Arlindo Oliveira ( Relator )

Emídio Santos

Catarina Gonçalves


[1] Cfr. art. 6.º do CIRE.
[2] Sem prejuízo do 186.º/4 mandar aplicar, “com as necessárias adaptações”, os n.º 2 e 3 à actuação da pessoa singular.
[3] Cfr., v. g., Ac. Rel. de Guimarães de 12/03/2009, in CJ online, ref. 5220/2009; e Ac. Rel. de Coimbra de 20/04/2010, in CJ online, ref. 3246/2010, e de 08/02/2011, in CJ online, ref. 741/2011.

[4] Desde logo por entre os factos omitidos referidos nas alíneas a) e b) do art. 186.º/3 do CIRE (incumprimento do dever de apresentação à insolvência e incumprimento do dever de elaboração e depósito das contas) e a criação ou o agravamento da situação de insolvência não ser vislumbrável, em abstracto, a possibilidade de vir a existir um nexo lógico ou uma qualquer conexão, o que, evidentemente, tornaria inatingível a prova, em concreto, do nexo de causalidade exigido e redundaria – exigindo-se a prova de tal nexo causal – na inutilidade e no esvaziamento do art. 186.º/3 do CIRE (enquanto enumeração de actos/factos susceptíveis de desencadear como consequência a qualificação da insolvência como culposa).
[5]Existem para impedir que, devido à dificuldade de provar o nexo de causalidade, fiquem, na prática, impunes os sujeitos que violaram obrigações legais. Oneram-se, assim, estes sujeitos com a prova de que não foi a sua conduta ilícita (e presumivelmente culposa) que deu causa à insolvência ou ao respectivo agravamento, mas sim uma outra razão, externa ou independente da sua vontade – por exemplo a conjuntura económica ou as condições de mercado” - Cfr. Catarina Serra, in Cadernos de Direito Privado, n.º 21, Janeiro/Março de 2008, pág. 69
[6] Que, no contexto da insolvência de um devedor que não seja pessoa singular, se configuram como infracções ao dever geral de fidelidade consagrado no art. 64.º/1/b) do CSC.
[7] Como é evidente, a delapidação de património causa ou pode causar, pela diminuição de recursos que gera, impossibilidades de cumprimento e/ou activos manifestamente inferiores ao passivo (cfr. art. 3.º/1 e 2 do CIRE).
[8] Como refere Catarina Serra, local citado, pág. 65, “entre o facto conhecido – não organização ou desorganização da contabilidade e a falsificação dos respectivos documentos, a falta sistemática de comparência e de apresentação, aos órgãos processuais, dos elementos exigidos – e o facto desconhecido ou presumido – insolvência culposa – interpõe-se um outro que não chega a ser conhecido”.

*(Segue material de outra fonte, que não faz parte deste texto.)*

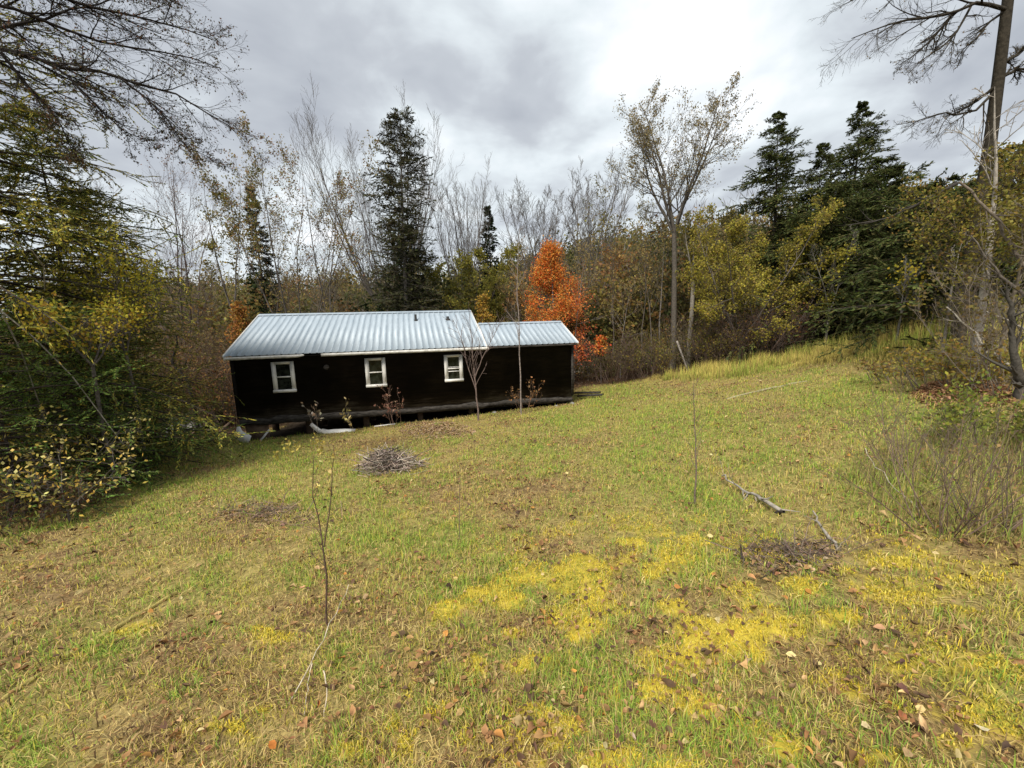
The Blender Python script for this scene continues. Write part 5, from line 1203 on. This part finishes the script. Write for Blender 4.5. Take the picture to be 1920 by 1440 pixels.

[9] É também e justamente por isto que dissemos que a exigência da prova do nexo causal entre os factos do n.º 3 e a criação ou agravamento da situação de insolvência redundaria na inutilidade e no esvaziamento do art. 186.º/3 do CIRE.
[10] Catarina Serra, local citado, pág. 68/69.
[11] Efectivamente, não existindo nas alíneas h) e i) do art. 168.º/2 do CIRE um nexo lógico ou uma conexão substancial entre o acto/facto aí referido e o facto presumido (insolvência culposa), parece que, também aqui, devia ser concedida a possibilidade do devedor se defender mostrando que a sua conduta, apesar de ilícita e culposa não causou a insolvência.
[12] Neste sentido, Ac. Rel. do Porto de 05/02/2009, in CJ online, ref. 2737/2009, e Ac. Rel. de Coimbra de 26/01/2010; e, na doutrina, além de Catarina Serra, locais citados, Cassiano Santos, Direito Comercial, Vol. I, pág. 214/5, e Rosário Epifânio, Manual de Direito da Insolvência, pág. 34.